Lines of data
○ ○ ○ ○
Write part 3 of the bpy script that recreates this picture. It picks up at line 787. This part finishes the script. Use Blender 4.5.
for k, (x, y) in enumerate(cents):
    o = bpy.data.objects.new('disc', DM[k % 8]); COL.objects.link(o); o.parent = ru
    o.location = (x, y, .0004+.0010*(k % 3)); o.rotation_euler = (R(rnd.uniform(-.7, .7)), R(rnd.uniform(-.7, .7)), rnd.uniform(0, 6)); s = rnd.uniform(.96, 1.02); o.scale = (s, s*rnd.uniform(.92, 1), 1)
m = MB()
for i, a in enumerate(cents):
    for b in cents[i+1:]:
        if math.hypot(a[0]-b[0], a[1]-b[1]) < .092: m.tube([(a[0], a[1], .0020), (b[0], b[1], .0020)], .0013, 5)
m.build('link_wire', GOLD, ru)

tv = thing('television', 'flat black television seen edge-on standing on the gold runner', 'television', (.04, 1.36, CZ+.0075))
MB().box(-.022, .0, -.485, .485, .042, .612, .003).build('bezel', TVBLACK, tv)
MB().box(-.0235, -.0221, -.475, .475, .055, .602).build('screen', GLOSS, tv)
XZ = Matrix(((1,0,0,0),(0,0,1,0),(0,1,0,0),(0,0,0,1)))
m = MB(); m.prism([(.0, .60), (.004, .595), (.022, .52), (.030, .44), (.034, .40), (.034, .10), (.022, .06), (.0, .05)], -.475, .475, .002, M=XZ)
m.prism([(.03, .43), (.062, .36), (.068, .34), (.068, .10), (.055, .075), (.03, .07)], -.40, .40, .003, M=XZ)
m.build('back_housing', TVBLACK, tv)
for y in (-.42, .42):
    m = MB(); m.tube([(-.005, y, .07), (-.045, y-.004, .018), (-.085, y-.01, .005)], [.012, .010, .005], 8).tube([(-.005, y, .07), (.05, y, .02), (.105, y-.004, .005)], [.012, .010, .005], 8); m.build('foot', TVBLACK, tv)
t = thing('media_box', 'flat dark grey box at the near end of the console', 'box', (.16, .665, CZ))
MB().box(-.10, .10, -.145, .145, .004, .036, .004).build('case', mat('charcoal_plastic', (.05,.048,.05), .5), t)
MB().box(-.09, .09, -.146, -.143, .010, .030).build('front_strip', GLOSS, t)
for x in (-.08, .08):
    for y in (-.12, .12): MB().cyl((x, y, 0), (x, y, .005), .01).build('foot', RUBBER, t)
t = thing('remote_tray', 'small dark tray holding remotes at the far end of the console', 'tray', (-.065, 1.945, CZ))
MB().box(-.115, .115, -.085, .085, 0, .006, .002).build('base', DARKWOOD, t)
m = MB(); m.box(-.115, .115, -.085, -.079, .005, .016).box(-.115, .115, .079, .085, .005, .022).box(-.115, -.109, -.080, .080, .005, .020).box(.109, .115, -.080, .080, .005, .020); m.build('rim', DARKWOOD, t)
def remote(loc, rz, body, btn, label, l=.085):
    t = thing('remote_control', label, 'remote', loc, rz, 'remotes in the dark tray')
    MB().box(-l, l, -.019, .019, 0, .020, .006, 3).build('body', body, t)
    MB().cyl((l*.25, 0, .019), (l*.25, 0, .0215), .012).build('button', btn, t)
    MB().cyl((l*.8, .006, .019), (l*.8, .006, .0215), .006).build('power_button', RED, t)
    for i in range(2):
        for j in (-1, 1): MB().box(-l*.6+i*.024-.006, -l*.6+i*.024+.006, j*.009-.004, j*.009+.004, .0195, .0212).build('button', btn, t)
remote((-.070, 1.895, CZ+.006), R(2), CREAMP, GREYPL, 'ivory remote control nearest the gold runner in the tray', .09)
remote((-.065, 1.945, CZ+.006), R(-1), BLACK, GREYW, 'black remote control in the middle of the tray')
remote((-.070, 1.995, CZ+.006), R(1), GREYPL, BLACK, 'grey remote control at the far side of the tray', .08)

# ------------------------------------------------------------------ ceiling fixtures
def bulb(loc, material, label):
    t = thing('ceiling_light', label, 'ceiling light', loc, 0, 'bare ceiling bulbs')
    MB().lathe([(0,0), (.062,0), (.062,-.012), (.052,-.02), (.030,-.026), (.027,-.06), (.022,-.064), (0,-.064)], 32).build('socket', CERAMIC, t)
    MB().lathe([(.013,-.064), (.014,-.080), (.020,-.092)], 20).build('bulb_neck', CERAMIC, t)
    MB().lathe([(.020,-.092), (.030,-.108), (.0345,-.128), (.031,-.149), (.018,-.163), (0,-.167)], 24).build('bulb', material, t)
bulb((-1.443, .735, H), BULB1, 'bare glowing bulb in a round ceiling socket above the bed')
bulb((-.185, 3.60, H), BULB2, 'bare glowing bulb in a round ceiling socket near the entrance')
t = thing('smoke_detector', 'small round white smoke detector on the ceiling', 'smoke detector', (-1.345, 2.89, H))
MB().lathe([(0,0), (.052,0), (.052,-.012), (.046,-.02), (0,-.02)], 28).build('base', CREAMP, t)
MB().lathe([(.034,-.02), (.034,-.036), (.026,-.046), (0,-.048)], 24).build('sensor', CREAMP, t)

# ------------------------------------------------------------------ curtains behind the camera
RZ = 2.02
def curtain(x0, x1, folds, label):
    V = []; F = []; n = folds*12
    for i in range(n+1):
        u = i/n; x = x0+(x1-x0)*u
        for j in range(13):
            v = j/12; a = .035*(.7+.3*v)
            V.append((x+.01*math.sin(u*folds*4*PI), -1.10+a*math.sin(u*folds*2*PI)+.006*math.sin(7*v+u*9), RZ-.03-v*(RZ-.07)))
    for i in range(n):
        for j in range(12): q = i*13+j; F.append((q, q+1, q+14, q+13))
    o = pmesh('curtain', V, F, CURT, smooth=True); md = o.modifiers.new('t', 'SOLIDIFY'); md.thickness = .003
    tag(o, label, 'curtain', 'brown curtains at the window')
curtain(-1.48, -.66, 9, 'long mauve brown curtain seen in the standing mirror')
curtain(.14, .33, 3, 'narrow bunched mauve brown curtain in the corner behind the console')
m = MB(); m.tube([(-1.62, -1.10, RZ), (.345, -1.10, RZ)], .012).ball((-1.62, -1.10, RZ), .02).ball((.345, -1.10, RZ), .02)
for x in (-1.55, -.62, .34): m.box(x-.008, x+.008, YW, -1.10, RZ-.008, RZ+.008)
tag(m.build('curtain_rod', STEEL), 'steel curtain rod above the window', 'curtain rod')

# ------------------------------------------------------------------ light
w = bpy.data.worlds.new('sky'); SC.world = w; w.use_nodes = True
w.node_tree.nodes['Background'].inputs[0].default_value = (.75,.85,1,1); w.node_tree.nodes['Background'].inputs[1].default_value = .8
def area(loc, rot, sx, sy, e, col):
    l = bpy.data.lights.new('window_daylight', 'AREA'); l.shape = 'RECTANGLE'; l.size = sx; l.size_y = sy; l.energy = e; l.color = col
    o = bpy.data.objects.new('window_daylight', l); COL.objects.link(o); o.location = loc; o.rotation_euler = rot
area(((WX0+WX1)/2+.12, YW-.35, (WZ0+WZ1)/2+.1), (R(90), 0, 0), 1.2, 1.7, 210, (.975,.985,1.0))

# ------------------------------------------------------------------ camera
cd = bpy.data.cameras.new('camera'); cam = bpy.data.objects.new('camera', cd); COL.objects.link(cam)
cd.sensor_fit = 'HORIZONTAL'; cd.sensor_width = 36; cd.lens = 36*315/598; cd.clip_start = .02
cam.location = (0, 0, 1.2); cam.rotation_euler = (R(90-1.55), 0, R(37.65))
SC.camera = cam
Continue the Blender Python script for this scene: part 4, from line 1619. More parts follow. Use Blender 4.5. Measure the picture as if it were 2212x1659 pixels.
○ ○ ○ ○
Short problem => Out of the material above, select every line that holds the string "part".

Response to this task =>
Write part 3 of the bpy script that recreates this picture. It picks up at line 787. This part finishes the script. Use Blender 4.5.
Continue the Blender Python script for this scene: part 4, from line 1619. More parts follow. Use Blender 4.5. Measure the picture as if it were 2212x1659 pixels.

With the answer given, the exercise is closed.